>> START

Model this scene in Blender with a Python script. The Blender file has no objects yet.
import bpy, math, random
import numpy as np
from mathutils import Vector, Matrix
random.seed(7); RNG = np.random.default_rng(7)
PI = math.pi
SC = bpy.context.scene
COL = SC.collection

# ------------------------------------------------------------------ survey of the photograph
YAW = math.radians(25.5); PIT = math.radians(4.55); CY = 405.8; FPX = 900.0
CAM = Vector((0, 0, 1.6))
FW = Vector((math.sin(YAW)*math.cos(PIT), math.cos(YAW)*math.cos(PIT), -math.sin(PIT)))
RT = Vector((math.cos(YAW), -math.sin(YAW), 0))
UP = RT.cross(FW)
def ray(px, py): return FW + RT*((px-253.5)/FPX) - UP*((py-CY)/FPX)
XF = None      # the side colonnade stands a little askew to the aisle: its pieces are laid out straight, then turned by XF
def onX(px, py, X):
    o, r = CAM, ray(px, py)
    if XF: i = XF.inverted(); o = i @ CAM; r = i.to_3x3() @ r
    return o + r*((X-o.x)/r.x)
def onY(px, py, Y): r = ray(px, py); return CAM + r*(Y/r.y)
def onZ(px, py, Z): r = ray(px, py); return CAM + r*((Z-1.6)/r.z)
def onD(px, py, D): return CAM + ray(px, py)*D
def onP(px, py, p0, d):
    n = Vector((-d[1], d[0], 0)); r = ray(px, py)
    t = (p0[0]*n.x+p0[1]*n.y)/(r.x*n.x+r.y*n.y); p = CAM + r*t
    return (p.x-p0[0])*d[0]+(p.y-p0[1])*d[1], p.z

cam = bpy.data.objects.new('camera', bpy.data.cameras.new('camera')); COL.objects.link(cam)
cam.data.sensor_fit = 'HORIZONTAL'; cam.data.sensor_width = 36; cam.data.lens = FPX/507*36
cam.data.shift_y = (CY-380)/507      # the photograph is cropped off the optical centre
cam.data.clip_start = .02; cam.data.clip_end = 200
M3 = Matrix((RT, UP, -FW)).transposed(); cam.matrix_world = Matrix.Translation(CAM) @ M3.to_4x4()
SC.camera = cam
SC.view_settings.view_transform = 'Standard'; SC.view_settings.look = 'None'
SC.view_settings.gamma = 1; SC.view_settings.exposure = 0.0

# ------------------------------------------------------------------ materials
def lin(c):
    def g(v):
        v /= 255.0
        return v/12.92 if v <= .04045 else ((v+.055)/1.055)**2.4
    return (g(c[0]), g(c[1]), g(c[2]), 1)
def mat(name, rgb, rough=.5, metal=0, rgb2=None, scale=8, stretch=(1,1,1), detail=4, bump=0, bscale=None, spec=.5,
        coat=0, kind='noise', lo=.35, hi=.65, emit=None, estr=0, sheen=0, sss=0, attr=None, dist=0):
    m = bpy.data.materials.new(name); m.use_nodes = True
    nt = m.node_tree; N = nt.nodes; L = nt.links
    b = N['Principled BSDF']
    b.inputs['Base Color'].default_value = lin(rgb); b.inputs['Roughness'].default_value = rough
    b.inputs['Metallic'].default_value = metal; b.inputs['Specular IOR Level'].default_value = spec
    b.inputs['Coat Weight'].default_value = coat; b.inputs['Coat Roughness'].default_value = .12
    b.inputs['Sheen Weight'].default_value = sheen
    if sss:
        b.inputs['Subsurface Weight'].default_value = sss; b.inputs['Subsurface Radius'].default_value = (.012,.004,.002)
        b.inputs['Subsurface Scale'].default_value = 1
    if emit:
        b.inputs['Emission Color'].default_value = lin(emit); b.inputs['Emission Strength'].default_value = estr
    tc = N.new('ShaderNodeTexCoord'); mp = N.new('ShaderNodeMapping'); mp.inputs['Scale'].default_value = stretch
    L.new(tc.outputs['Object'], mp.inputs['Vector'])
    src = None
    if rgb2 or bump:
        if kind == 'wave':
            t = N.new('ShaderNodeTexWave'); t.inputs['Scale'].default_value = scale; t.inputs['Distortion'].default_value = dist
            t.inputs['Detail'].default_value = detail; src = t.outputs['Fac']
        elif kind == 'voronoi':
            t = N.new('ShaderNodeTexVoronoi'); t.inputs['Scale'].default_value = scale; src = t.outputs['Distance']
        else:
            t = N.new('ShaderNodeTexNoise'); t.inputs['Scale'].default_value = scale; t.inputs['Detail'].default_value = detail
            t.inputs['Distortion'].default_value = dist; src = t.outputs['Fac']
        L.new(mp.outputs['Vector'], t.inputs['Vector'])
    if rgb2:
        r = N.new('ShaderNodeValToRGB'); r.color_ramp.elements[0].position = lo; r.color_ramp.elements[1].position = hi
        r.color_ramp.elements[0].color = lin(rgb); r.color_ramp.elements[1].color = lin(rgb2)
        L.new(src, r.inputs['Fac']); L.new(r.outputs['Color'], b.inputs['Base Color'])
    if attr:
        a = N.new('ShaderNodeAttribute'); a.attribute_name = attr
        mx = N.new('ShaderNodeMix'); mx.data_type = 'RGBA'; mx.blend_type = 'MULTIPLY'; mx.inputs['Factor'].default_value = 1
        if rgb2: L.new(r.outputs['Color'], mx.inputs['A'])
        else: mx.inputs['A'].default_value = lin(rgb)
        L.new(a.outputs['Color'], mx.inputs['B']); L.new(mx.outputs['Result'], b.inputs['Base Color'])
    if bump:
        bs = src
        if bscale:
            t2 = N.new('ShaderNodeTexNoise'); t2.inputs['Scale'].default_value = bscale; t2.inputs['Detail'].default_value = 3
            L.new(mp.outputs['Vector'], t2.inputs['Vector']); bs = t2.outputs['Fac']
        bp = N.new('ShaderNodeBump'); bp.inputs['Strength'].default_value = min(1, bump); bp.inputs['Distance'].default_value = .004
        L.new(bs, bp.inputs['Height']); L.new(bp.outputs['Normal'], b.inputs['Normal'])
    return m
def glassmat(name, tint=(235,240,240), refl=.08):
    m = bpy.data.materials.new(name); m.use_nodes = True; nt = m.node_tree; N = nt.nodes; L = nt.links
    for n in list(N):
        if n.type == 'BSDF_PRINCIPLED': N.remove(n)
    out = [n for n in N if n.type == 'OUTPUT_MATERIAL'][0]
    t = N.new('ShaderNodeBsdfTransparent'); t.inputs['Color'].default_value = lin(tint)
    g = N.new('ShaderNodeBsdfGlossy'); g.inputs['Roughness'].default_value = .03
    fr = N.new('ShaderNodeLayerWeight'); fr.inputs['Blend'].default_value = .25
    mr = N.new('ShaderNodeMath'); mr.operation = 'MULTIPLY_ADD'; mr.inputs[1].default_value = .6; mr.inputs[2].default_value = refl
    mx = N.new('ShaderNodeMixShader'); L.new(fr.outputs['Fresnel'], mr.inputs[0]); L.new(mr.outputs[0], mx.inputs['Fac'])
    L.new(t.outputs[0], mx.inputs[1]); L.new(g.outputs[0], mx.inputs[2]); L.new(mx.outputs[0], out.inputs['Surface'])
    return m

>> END

### WHAT THE EXERCISE ASKS:
Quote exactly the first line of the data and every line after it through the one holding "return (p.x-p0[0])*d[0]+(p.y-p0[1])*d[1], p.z".

### FINAL RESULT:
Model this scene in Blender with a Python script. The Blender file has no objects yet.
import bpy, math, random
import numpy as np
from mathutils import Vector, Matrix
random.seed(7); RNG = np.random.default_rng(7)
PI = math.pi
SC = bpy.context.scene
COL = SC.collection

# ------------------------------------------------------------------ survey of the photograph
YAW = math.radians(25.5); PIT = math.radians(4.55); CY = 405.8; FPX = 900.0
CAM = Vector((0, 0, 1.6))
FW = Vector((math.sin(YAW)*math.cos(PIT), math.cos(YAW)*math.cos(PIT), -math.sin(PIT)))
RT = Vector((math.cos(YAW), -math.sin(YAW), 0))
UP = RT.cross(FW)
def ray(px, py): return FW + RT*((px-253.5)/FPX) - UP*((py-CY)/FPX)
XF = None      # the side colonnade stands a little askew to the aisle: its pieces are laid out straight, then turned by XF
def onX(px, py, X):
    o, r = CAM, ray(px, py)
    if XF: i = XF.inverted(); o = i @ CAM; r = i.to_3x3() @ r
    return o + r*((X-o.x)/r.x)
def onY(px, py, Y): r = ray(px, py); return CAM + r*(Y/r.y)
def onZ(px, py, Z): r = ray(px, py); return CAM + r*((Z-1.6)/r.z)
def onD(px, py, D): return CAM + ray(px, py)*D
def onP(px, py, p0, d):
    n = Vector((-d[1], d[0], 0)); r = ray(px, py)
    t = (p0[0]*n.x+p0[1]*n.y)/(r.x*n.x+r.y*n.y); p = CAM + r*t
    return (p.x-p0[0])*d[0]+(p.y-p0[1])*d[1], p.z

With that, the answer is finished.